By Sydney Bender, EDITOR

Harvest 2015

Looking through the collection of photographs Elizabeth Cecil took for our spearfishing feature this issue, I couldn’t help but be reminded of the first (and only) time I went fishing, about 20 years ago. My parents took me and my brother to Cornwall, England, for a family vacation. One day we borrowed fishing rods from the hotel and headed down to the dock with little plastic buckets and some bait we had bought in town.

The weather that day was windy, I remember; boats that were tied to the dock bounced off the bulkhead.

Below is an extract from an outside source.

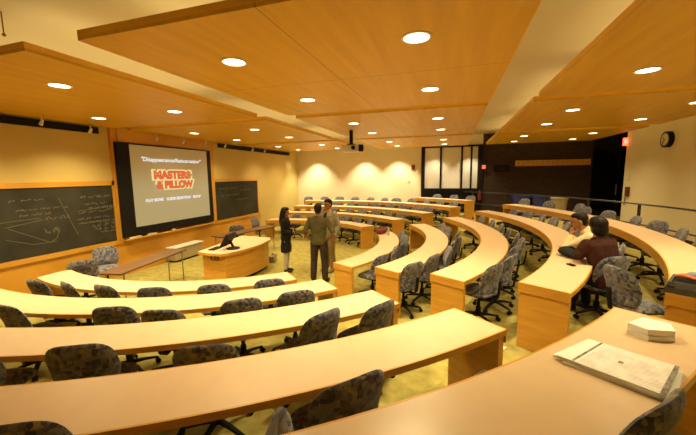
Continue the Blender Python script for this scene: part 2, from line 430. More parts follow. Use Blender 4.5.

As I sat there with my brother trying to untangle the rod, I envisioned the salmon, sea trout, and brown trout that swam from the East and West Looe Rivers filling up our plastic pink and yellow buckets, but there was nothing. We didn’t catch a single fish.

When we went back to the hotel one of the locals who worked there asked if we caught any fish. We showed him our empty buckets. “We didn’t really go fishing,” I said.

“Yes you did,” he said, “you just didn’t catch anything…But nobody has to know that.”

I’ve always loved fishing stories and how people often equate them with tall tales. While spearfishing is vastly different from the “fishing” I did with my family, I did notice a pattern. You don’t always catch a fish, and that’s okay.